[INSTRUCTIONS TO FOLLOW]: All of the data needs to be repeated exactly.

--- start DATASET EXTRACT ---

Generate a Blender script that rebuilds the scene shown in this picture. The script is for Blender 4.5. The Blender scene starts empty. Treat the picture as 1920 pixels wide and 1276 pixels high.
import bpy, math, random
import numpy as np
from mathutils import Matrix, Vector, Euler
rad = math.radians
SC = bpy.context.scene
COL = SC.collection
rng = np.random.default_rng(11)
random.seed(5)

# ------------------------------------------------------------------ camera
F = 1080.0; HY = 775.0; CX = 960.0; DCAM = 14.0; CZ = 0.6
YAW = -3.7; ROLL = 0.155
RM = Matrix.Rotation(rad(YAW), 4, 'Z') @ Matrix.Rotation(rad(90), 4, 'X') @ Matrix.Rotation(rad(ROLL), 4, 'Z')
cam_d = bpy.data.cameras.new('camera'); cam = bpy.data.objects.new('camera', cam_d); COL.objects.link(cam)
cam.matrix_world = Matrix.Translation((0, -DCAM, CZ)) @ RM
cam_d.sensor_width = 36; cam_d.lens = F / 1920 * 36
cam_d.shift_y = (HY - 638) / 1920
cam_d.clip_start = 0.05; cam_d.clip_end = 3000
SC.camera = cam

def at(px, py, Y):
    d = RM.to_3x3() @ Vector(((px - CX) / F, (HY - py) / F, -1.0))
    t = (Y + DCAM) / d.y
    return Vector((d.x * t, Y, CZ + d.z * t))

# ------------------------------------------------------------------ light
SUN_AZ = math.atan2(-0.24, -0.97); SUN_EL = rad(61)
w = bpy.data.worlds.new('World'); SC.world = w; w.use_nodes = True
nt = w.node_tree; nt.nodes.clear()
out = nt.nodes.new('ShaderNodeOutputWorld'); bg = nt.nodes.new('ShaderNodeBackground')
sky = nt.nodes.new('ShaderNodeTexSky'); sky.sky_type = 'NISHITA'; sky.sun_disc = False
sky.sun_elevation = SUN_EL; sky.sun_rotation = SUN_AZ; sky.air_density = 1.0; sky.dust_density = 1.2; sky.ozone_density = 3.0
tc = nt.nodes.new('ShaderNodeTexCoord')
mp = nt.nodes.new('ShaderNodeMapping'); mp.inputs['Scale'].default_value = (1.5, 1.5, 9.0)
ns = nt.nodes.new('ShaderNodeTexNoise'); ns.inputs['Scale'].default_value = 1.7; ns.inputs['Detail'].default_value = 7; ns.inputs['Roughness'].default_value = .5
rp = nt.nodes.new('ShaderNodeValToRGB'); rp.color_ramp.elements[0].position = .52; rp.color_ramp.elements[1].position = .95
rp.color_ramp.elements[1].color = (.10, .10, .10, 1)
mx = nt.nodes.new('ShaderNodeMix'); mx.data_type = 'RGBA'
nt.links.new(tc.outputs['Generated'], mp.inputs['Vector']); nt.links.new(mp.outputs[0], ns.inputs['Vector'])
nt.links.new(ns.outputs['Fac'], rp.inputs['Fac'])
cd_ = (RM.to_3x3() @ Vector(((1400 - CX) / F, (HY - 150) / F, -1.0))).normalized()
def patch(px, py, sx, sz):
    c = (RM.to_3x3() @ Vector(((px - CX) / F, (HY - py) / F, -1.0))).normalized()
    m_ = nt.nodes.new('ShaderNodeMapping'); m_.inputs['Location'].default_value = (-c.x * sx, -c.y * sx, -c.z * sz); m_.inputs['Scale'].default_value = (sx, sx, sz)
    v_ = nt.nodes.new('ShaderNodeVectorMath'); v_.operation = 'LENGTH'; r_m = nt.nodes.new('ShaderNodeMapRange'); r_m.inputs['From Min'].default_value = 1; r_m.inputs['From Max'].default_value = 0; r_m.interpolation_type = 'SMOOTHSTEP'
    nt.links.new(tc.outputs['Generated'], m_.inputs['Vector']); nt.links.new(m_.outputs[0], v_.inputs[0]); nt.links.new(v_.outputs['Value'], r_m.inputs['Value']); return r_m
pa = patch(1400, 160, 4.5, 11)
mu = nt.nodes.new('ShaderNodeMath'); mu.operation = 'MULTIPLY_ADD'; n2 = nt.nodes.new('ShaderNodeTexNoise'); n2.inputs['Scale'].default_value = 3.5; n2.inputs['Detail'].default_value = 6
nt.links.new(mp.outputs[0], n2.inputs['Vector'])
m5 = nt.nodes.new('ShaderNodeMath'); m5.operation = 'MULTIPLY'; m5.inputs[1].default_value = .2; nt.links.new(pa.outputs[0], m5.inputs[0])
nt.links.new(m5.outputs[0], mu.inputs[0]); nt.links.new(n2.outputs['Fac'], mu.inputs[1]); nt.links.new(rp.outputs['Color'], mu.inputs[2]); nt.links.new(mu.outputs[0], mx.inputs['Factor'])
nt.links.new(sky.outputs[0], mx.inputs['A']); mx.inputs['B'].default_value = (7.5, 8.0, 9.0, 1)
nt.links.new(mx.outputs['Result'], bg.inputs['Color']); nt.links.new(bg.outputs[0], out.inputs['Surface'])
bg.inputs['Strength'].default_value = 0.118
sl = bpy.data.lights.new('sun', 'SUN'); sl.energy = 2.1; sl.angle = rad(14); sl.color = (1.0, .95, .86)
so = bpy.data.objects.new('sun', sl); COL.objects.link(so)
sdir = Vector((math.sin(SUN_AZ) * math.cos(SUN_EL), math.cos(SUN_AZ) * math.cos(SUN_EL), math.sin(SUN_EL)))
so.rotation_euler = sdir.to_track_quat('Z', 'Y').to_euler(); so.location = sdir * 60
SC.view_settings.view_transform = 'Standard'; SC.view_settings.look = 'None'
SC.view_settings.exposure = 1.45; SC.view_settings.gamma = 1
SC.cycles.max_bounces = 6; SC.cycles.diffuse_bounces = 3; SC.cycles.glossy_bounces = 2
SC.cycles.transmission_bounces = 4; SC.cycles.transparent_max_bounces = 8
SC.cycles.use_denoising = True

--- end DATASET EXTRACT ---

[THE COMPLETED TASK]:
Generate a Blender script that rebuilds the scene shown in this picture. The script is for Blender 4.5. The Blender scene starts empty. Treat the picture as 1920 pixels wide and 1276 pixels high.
import bpy, math, random
import numpy as np
from mathutils import Matrix, Vector, Euler
rad = math.radians
SC = bpy.context.scene
COL = SC.collection
rng = np.random.default_rng(11)
random.seed(5)

# ------------------------------------------------------------------ camera
F = 1080.0; HY = 775.0; CX = 960.0; DCAM = 14.0; CZ = 0.6
YAW = -3.7; ROLL = 0.155
RM = Matrix.Rotation(rad(YAW), 4, 'Z') @ Matrix.Rotation(rad(90), 4, 'X') @ Matrix.Rotation(rad(ROLL), 4, 'Z')
cam_d = bpy.data.cameras.new('camera'); cam = bpy.data.objects.new('camera', cam_d); COL.objects.link(cam)
cam.matrix_world = Matrix.Translation((0, -DCAM, CZ)) @ RM
cam_d.sensor_width = 36; cam_d.lens = F / 1920 * 36
cam_d.shift_y = (HY - 638) / 1920
cam_d.clip_start = 0.05; cam_d.clip_end = 3000
SC.camera = cam

def at(px, py, Y):
    d = RM.to_3x3() @ Vector(((px - CX) / F, (HY - py) / F, -1.0))
    t = (Y + DCAM) / d.y
    return Vector((d.x * t, Y, CZ + d.z * t))

# ------------------------------------------------------------------ light
SUN_AZ = math.atan2(-0.24, -0.97); SUN_EL = rad(61)
w = bpy.data.worlds.new('World'); SC.world = w; w.use_nodes = True
nt = w.node_tree; nt.nodes.clear()
out = nt.nodes.new('ShaderNodeOutputWorld'); bg = nt.nodes.new('ShaderNodeBackground')
sky = nt.nodes.new('ShaderNodeTexSky'); sky.sky_type = 'NISHITA'; sky.sun_disc = False
sky.sun_elevation = SUN_EL; sky.sun_rotation = SUN_AZ; sky.air_density = 1.0; sky.dust_density = 1.2; sky.ozone_density = 3.0
tc = nt.nodes.new('ShaderNodeTexCoord')
mp = nt.nodes.new('ShaderNodeMapping'); mp.inputs['Scale'].default_value = (1.5, 1.5, 9.0)
ns = nt.nodes.new('ShaderNodeTexNoise'); ns.inputs['Scale'].default_value = 1.7; ns.inputs['Detail'].default_value = 7; ns.inputs['Roughness'].default_value = .5
rp = nt.nodes.new('ShaderNodeValToRGB'); rp.color_ramp.elements[0].position = .52; rp.color_ramp.elements[1].position = .95
rp.color_ramp.elements[1].color = (.10, .10, .10, 1)
mx = nt.nodes.new('ShaderNodeMix'); mx.data_type = 'RGBA'
nt.links.new(tc.outputs['Generated'], mp.inputs['Vector']); nt.links.new(mp.outputs[0], ns.inputs['Vector'])
nt.links.new(ns.outputs['Fac'], rp.inputs['Fac'])
cd_ = (RM.to_3x3() @ Vector(((1400 - CX) / F, (HY - 150) / F, -1.0))).normalized()
def patch(px, py, sx, sz):
    c = (RM.to_3x3() @ Vector(((px - CX) / F, (HY - py) / F, -1.0))).normalized()
    m_ = nt.nodes.new('ShaderNodeMapping'); m_.inputs['Location'].default_value = (-c.x * sx, -c.y * sx, -c.z * sz); m_.inputs['Scale'].default_value = (sx, sx, sz)
    v_ = nt.nodes.new('ShaderNodeVectorMath'); v_.operation = 'LENGTH'; r_m = nt.nodes.new('ShaderNodeMapRange'); r_m.inputs['From Min'].default_value = 1; r_m.inputs['From Max'].default_value = 0; r_m.interpolation_type = 'SMOOTHSTEP'
    nt.links.new(tc.outputs['Generated'], m_.inputs['Vector']); nt.links.new(m_.outputs[0], v_.inputs[0]); nt.links.new(v_.outputs['Value'], r_m.inputs['Value']); return r_m
pa = patch(1400, 160, 4.5, 11)
mu = nt.nodes.new('ShaderNodeMath'); mu.operation = 'MULTIPLY_ADD'; n2 = nt.nodes.new('ShaderNodeTexNoise'); n2.inputs['Scale'].default_value = 3.5; n2.inputs['Detail'].default_value = 6
nt.links.new(mp.outputs[0], n2.inputs['Vector'])
m5 = nt.nodes.new('ShaderNodeMath'); m5.operation = 'MULTIPLY'; m5.inputs[1].default_value = .2; nt.links.new(pa.outputs[0], m5.inputs[0])
nt.links.new(m5.outputs[0], mu.inputs[0]); nt.links.new(n2.outputs['Fac'], mu.inputs[1]); nt.links.new(rp.outputs['Color'], mu.inputs[2]); nt.links.new(mu.outputs[0], mx.inputs['Factor'])
nt.links.new(sky.outputs[0], mx.inputs['A']); mx.inputs['B'].default_value = (7.5, 8.0, 9.0, 1)
nt.links.new(mx.outputs['Result'], bg.inputs['Color']); nt.links.new(bg.outputs[0], out.inputs['Surface'])
bg.inputs['Strength'].default_value = 0.118
sl = bpy.data.lights.new('sun', 'SUN'); sl.energy = 2.1; sl.angle = rad(14); sl.color = (1.0, .95, .86)
so = bpy.data.objects.new('sun', sl); COL.objects.link(so)
sdir = Vector((math.sin(SUN_AZ) * math.cos(SUN_EL), math.cos(SUN_AZ) * math.cos(SUN_EL), math.sin(SUN_EL)))
so.rotation_euler = sdir.to_track_quat('Z', 'Y').to_euler(); so.location = sdir * 60
SC.view_settings.view_transform = 'Standard'; SC.view_settings.look = 'None'
SC.view_settings.exposure = 1.45; SC.view_settings.gamma = 1
SC.cycles.max_bounces = 6; SC.cycles.diffuse_bounces = 3; SC.cycles.glossy_bounces = 2
SC.cycles.transmission_bounces = 4; SC.cycles.transparent_max_bounces = 8
SC.cycles.use_denoising = True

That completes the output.